Wednesday, 3 October 2012


Reflections from The Hill – Beyond The Boundaries. (Mark 10.2-16)


In one of my previous incarnations as the priest in a country parish, I encountered a lady who was too angry to come to church because she believed we “preached against adultery all the time.”

 

She spoke, not only with fire, but with a fair bit of hyperbole: I don’t recall ever preaching against adultery. Not once. The so-called hard sayings of Jesus aren’t my most productive source of preaching or encouragement.

 

Maybe we ought to rename them. Something like “painful” or “agonising” might be a better description than bland old “hard”. In any case, today’s Gospel raises the Jesus Cringe Factor by a whopping 200% with these Painful Sayings. We avoid them at our peril, even so.

 

My guess is that the number of church people for whom this Reading touches a sore spot could be quite large. With the increase in divorce rates, the days of long, monogamous, marriages are becoming an oddity both in the church and in the community.

 

In fact, I wouldn’t be at all surprised to hear of men and women, as church members, who find this passage a bit like having a garbage bin emptied on their heads.

 

I’ve got to hand it to Mark, though. He has an extraordinary ability to make the place where Jesus happens to be, carry a meaning about Jesus’ purpose. Here, Jesus is on the way to Jerusalem but takes a detour through Judea and the region beyond the Jordan.

 

That’s simple enough as a piece of geography. What Mark does with it is to use that setting to tell us something about boundaries.

 

Jesus is now in a place, physically and emotionally, where the status quo can be challenged and the proclamation of God’s mercy can be directed to everyone, not just to a specific few.

 

In a world where wives could be divorced for burning their husband’s toast, what Jesus has to say about divorce is really important. I kid you not about the toast. Leave aside the adultery, which is an issue, just continually messing things up for the husband was enough for him to get out his ‘Divorce Her’ pen and paper.

 

The result was devastating for the wife. She was shamed. She was disgraced. Economic hardship was her best future; prospects of any future for her children were, at best, limited. This is 8-ball country and it’s no place for a woman.
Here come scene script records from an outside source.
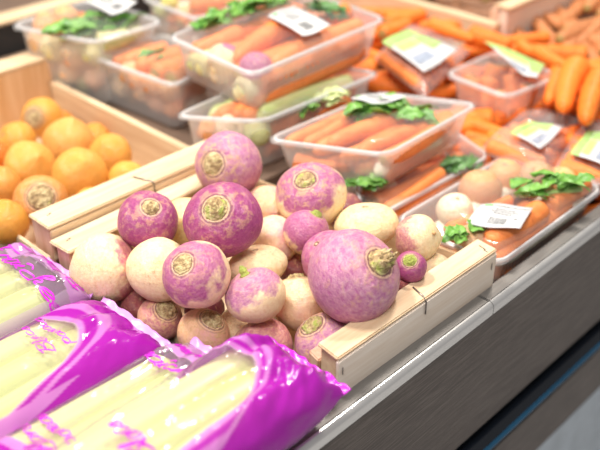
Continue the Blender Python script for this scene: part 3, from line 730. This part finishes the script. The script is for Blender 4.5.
def leek_bag(label, x0, xe, yc, hw, zmid, hh, design, seed, crumple=.004, endlen=.045, droop=0, rot=0):
    org = Vector((x0, yc, zmid)); e = empty('leek_bag', org, label, 'bag of leeks', 'bags of leeks at the front left')
    Lx = xe - x0
    def hwx(s): return hw * (1 - .10 * math.exp(-s / .03))
    def thick(s):
        q = min(1, max(0, s / endlen)); return .06 + .94 * math.sin(q * math.pi / 2) ** .8
    def wr(s, y):
        cr = crumple * (.35 + 1.5 * math.exp(-s / .03))
        a = noise.noise(Vector((s * 26, y * 60, seed))) + .5 * noise.noise(Vector((s * 70, y * 110 + s * 60, seed + 5)))
        return cr * a
    def yc_(s): return yc + rot * (Lx - s)
    def zof(s, t, sign=1):
        t = max(-1, min(1, t)); p = 2.6
        z = hh * thick(s) * max(0, 1 - abs(t) ** p) ** (1 / p)
        if sign > 0: z += .0028 * math.cos(t * math.pi * 3) * thick(s) * (1 - abs(t) ** 4)
        return zmid + sign * z - droop * math.exp(-s / .03)
    def top(x, y):
        s = xe - x; t = (y - yc_(s)) / hwx(s); return zof(s, t) + wr(s, y) * (1 - min(1, abs(t)) ** 6)
    bm = bmesh.new(); lay = bm.loops.layers.float_color.new('print') if False else None
    nx, nt_ = 280, 110; cols = []; g = []
    for i in range(nx + 1):
        s = Lx * (1 - i / nx); row = []
        for j in range(nt_ * 2):
            a = 2 * math.pi * j / (nt_ * 2); c_, s_ = math.cos(a), math.sin(a); t = math.copysign(abs(c_) ** .8, c_)
            x = xe - s; y = yc_(s) + t * hwx(s); sg = 1 if s_ >= 0 else -1
            z = zof(s, t, sg) + (wr(s, y) * (1 - abs(t) ** 6) if sg > 0 else 0)
            # side bulge wrinkles
            y += noise.noise(Vector((s * 40, z * 50, seed + 9))) * .0025 * abs(t) ** 6
            row.append(bm.verts.new(Vector((x, y, z)) - org)); cols.append(design(s, t, sg, x, y, z))
        g.append(row)
    m2 = nt_ * 2
    for i in range(nx):
        for j in range(m2): bm.faces.new((g[i][j], g[i + 1][j], g[i + 1][(j + 1) % m2], g[i][(j + 1) % m2]))
    bm.faces.new(g[0]); bm.faces.new(g[-1][::-1])
    bmesh.ops.recalc_face_normals(bm, faces=bm.faces)
    me = bpy.data.meshes.new('film'); bm.to_mesh(me); bm.free()
    ca = me.color_attributes.new('print', 'FLOAT_COLOR', 'POINT')
    ca.data.foreach_set('color', [v for c in cols for v in c])
    obj('film', me, PRM, e)
    # end seam, a wavy flat strip
    bm = bmesh.new(); n = 60; g = []
    for i in range(n + 1):
        t = -1 + 2 * i / n; row = []
        for k in range(6):
            q = k / 5; y = yc_(0) + t * hwx(0) * (1 + .05 * q)
            z = zof(0, t * .98) - .003 + q * (.003 * noise.noise(Vector((t * 5, q * 2, seed + 2))) + .004) + .014 * q * max(0, -t - .7) * 3 * (1 if seed % 2 else 0)
            row.append(bm.verts.new(Vector((xe - .002 + q * .010 + .0015 * noise.noise(Vector((t * 6, q, seed))) * q, y, z)) - org))
        g.append(row)
    for i in range(n):
        for k in range(5): bm.faces.new((g[i][k], g[i][k + 1], g[i + 1][k + 1], g[i + 1][k]))
    so = obj('end_seam', bm, PSEAM if design is not d_front4 else PSEAMD, e); sd = so.modifiers.new('t', 'SOLIDIFY'); sd.thickness = .0006
    # the leeks inside
    for q, t in enumerate((-.54, 0, .54)):
        bm = bmesh.new(); rr = hh * .74; pts = []; rad = []; r0 = random.Random(seed * 10 + q)
        for i in range(41):
            u = i / 40; s = Lx * (1 - u) * .97 + .034; rad.append(min(rr, hh * thick(s) * .74, hw * .42) * (1 + .02 * math.sin(u * 9 + q)) * (.55 if i == 40 else 1) * (hw / .06) ** .3)
            pts.append(Vector((xe - s, yc_(s) + t * hw + .002 * math.sin(u * 5 + q + seed), zmid + .0005)) - org)
        tube(bm, pts, rad, 24); lk = obj('leek', bm, LEEK); lk.location = org
        tag(lk, ['leek nearest the steel rim', 'middle leek', 'leek farthest from the steel rim'][q] + ' inside the ' + label.split(' bag')[0] + ' bag', 'leek', 'leeks in the plastic bags')
    return e, top
PSEAM = plain('light purple seam', (.70, .32, .74), .3); PSEAMD = plain('dark purple seam', (.55, .02, .55), .25)
def blend(d, edges):
    """edges: (position, colour after it); soft 1 mm steps between printed colours"""
    c = edges[0][1]
    for p, n in edges[1:]:
        k = min(1, max(0, (d - p) / .0024 + .5)); c = tuple(a + (b - a) * k for a, b in zip(c, n))
    return c
def bands(w, s, t):
    return blend(w, [(0, CLR), (0, LP), (.007, DP), (.022, LP), (.036, DP)])
def d_front2(s, t, sg, x, y, z):
    if sg < 0: return CLR if s > .06 else DP
    tip = .058 + .075 * abs((t - .15) / .85) ** 2.6
    w = max(tip - s, (abs(t + .0) - .80) * .07)
    if s > .14 and t > .3: return CLR
    if t < -.80: return blend(s - .35 * (-.80 - t), [(0, DP), (.085, LP)])
    return bands(w, s, t)
def d_back(s, t, sg, x, y, z):
    if s < .022 + (.012 if y > .745 else 0) + .004 * math.sin(y * 70): return LT
    if sg < 0: return CLR
    if t < -.86: return (.62, .5, .62, .5)
    return CLR
def d_back3(s, t, sg, x, y, z):
    if sg > 0 and x < .221 - .02 * t: return DP if x < .211 - .02 * t else LP
    if sg > 0 and t > .80: return (.55, .42, .52, .55)
    if s < .036: return (.72, .34, .74, .86)
    return d_back(s, t, sg, x, y, z)
def d_front4(s, t, sg, x, y, z):
    if sg < 0 and t > .3: return CLR
    if sg < 0: return DP
    tip = .050 + .07 * abs((t - .25) / .9) ** 2.2
    w = max(tip - s, (-t - .52) * .06)
    return blend(w, [(0, CLR), (0, LP), (.006, DP), (.012, LP), (.019, DP)])
b1, f1 = leek_bag('rearmost leek bag with large purple script, beside the yellow turnip crate', .02, .378, .725, .067, -.024, .030, d_back, 1, .003, .022)
b2, f2 = leek_bag('leek bag with curved purple bands and dark purple tip, in the middle', .02, .380, .599, .060, -.025, .030, d_front2, 2)
b3, f3 = leek_bag('half covered leek bag with light purple end flap and script, next to the front one', .03, .402, .492, .052, -.026, .028, d_back3, 3)
b4, f4 = leek_bag('front leek bag with big crumpled dark purple end on the steel rim', .06, .437, .424, .056, -.004, .036, d_front4, 4, .010, .040, .004, 0.0)
script_text('Fra^cheur', b1, f1, (.331, .793), (0, -1), (1, 0), .0425, .020, .0013, lab='purple script reading Fraîcheur')
script_text('Saveur &', b1, f1, (.362, .768), (0, -1), (1, 0), .030, .016, .0009)
script_text('Fra^cheur', b3, f3, (.343, .560), (0, -1), (1, 0), .0320, .019, .0012)
script_text('Saveur &', b3, f3, (.374, .545), (0, -1), (1, 0), .020, .015, .0009)
script_text('Blancs', b2, f2, (.291, .585), (0, 1), (-1, 0), .020, .012, .0006, lab='small purple script reading Blancs')
script_text('poireaux', b2, f2, (.307, .585), (0, 1), (-1, 0), .018, .012, .0006, lab='small purple script reading poireaux')
script_text('Blancs', b3, f3, (.226, .482), (0, 1), (-1, 0), .024, .016, .0008)
script_text('poireaux', b3, f3, (.242, .478), (0, 1), (-1, 0), .020, .016, .0008)
script_text('Blancs', b4, f4, (.264, .402), (0, 1), (-1, 0), .020, .020, .0010)
tr = board('display_tray', [(-.1, .402), (.455, .402), (.388, .735), (.376, .75), (.376, .86), (-.1, .86)], DECK, -.060, darktray, None)
tag(tr, 'low dark tray under the purple printed leek bags', 'tray')

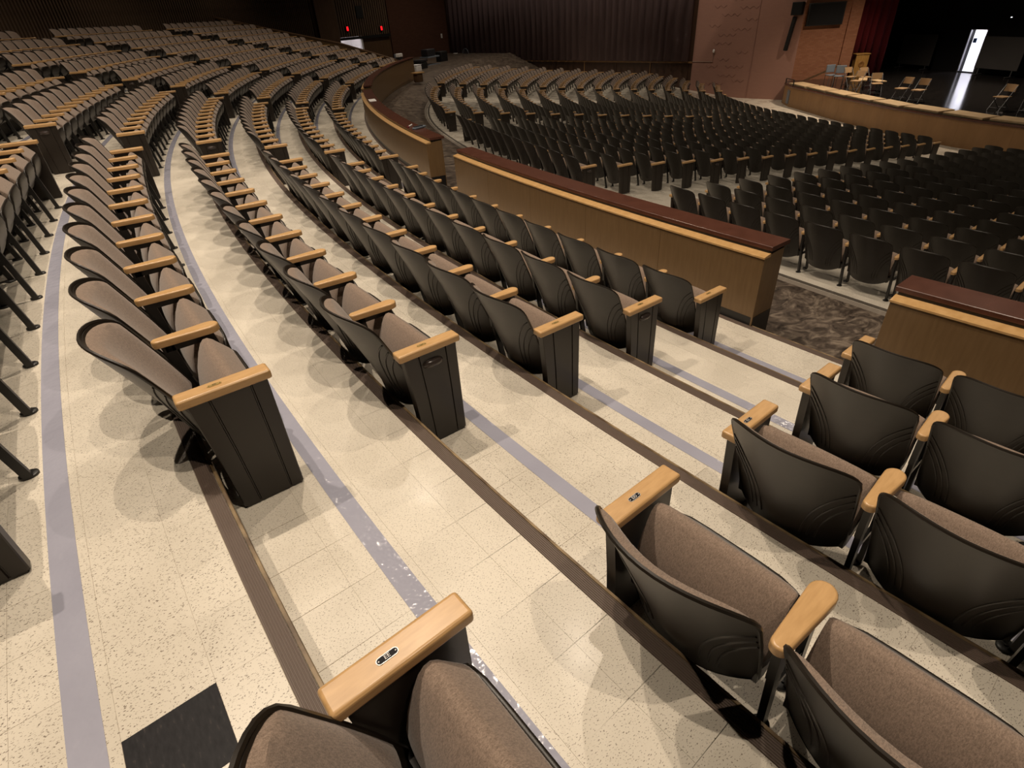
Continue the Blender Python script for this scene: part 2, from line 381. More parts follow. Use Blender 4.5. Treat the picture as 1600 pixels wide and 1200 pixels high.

It was a man’s world even then, but Jesus wasn’t about to stigmatise divorcees. He was about to provide a new basis for the care and protection of those vulnerable ones.

 

Talk about riding outside the fences. Is it any wonder the authorities killed him.

 

The thing that intrigues me, though, is the way Jesus turns the question about divorce on its head, moving away from the legal interpretation to the relational. He’s elevating, maybe even restoring, marriage to its right place.

 

For the most part, marriage in history was not about romance or fulfilment, as it is today; rather, it was viewed as a legal contract, the lawful exchange of property, of which the wife was but one piece.

 

By taking that view by the horns, so to speak, and giving it a good hip-toss, Jesus takes us back to the start, to God’s Big Idea, and provides some safeguards on the way.

 

All this takes place while Jesus is on his way to Jerusalem. This takes him beyond the usual boundaries in order for him to bring the Good News to everyone. When Jesus gets to Jerusalem, he himself will be taken beyond the boundaries of the city to be hung on a cross in the middle of a garbage heap.

 

As David Lose remarked, “All this he endures in order to witness to God's abundant mercy, steadfast love, and amazing grace for all people, …” divorcee or not.